اُو۬لٰٓئِكَ لَهُمْ نَص۪يبٌ مِمَّا كَسَبُواۜ وَاللّٰهُ سَر۪يعُ الْحِسَابِ
Yukardaki ayette “bize dünya da ver” diyenlere “ahirette nasip yoktur“ demişti Allah teala.
Burada hem dünya, hem ahiret için iyilik isteyenlere “kazandıkları şeyden nasip vardır” diyor. Yani istedik ve bitmedi. Gayret edip çalışacağız ve kazandığımız amellerimizden nasipleneceğiz inşallah. Ayetler hac ile ilgiliydi ve hac kıyamet gününün bir simulasyonudur. Bütün insanlar bir arada Allahtan af ve bağışlanma dilerler. Ayetin de ”Allah hesabı pek çabuk görendir“ şeklinde bitiyor olması hesabı ve ahireti hatırlatmak içindir.

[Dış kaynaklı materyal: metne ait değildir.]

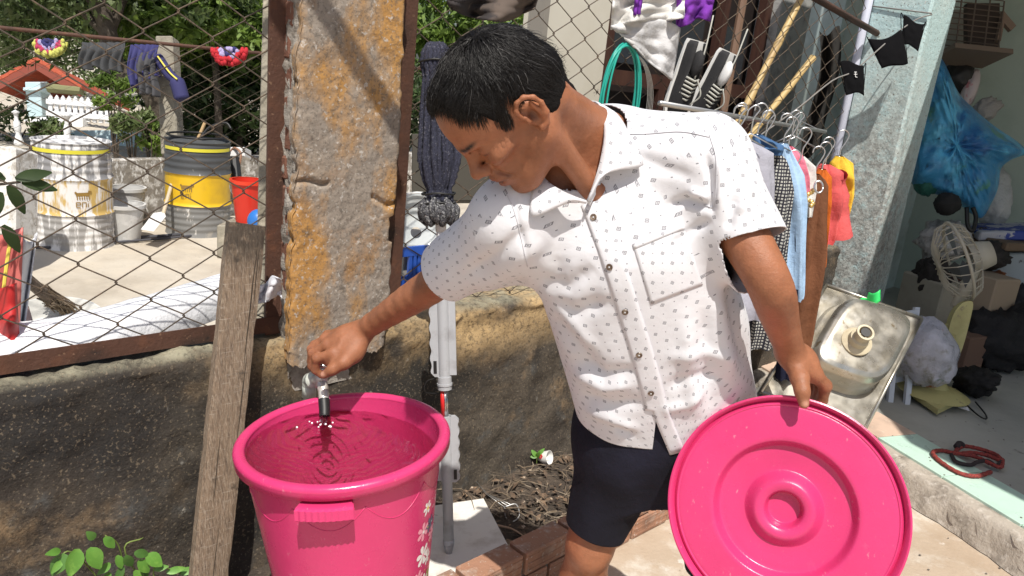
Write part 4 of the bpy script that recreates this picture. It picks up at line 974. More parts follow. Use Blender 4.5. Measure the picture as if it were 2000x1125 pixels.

Kesb, faydası ve zararıyla failine ait bir fiildir. Kesb “amile, feale” gibi değil, sanki daha planlı bir şekilde yapma manası taşır. Burada; yapılan dualar manasında kullanılmıştır.
اُو۬لٰٓئِكَ لَهُمْ نَص۪يبٌ مِمَّا كَسَبُواۜ وَاللّٰهُ سَر۪يعُ الْحِسَابِ
İşaret ismi أُو۟لَـٰۤىِٕكَ mübteda olarak mahallen merfûdur. لَهُمۡ car mecruru mahzuf mukaddem habere müteallıktır. نَصِیبࣱ muahhar mübteda olup lafzen merfûdur. مَا müşterek ism-i mevsûlü مِنْ harf-i ceriyle birlikte نَصِیبࣱ kelimesinin mahzuf sıfatına müteallıktır. İsm-i mevsûlun sılası كَسَبُوا۟ۚ ’dur. Îrabtan mahalli yoktur. كَسَبُوا۟ damme üzere mebni mazi fiildir. Zamir olan çoğul و ’ı fail olup mahallen merfûdur.
İsim cümlesidir. وَ istînâfiyyedir. ٱللَّهُ lafza-i celâli mübteda olup lafzen merfûdur. سَرِیعُ haberdir. ٱلۡحِسَابِ muzâfun ileyh olup kesra ile mecrurdur.اُو۬لٰٓئِكَ لَهُمْ نَص۪يبٌ مِمَّا كَسَبُواۜ
İstînâfiyye olarak fasılla gelen cümlede fasıl sebebi kemâl-i ittisâldir. Cümle faide-i haber ibtidaî kelamdır. Mübteda olan işaret ismi أُو۟لَـٰۤىِٕكَ ‘nin haberi, isim cümlesi olarak gelmiştir. ... لَهُمۡ نَصِیبࣱ cümlesi haberdir. Haber cümlesinde takdim-tehir ve îcâz-ı hazif sanatları vardır. Muahhar mübteda olan نَصِیبࣱ ‘ un nekre gelmesi onlara Allah tarafından olan nasibin tarifi mümkün olmayan vasıflarda olduğuna işaret eder.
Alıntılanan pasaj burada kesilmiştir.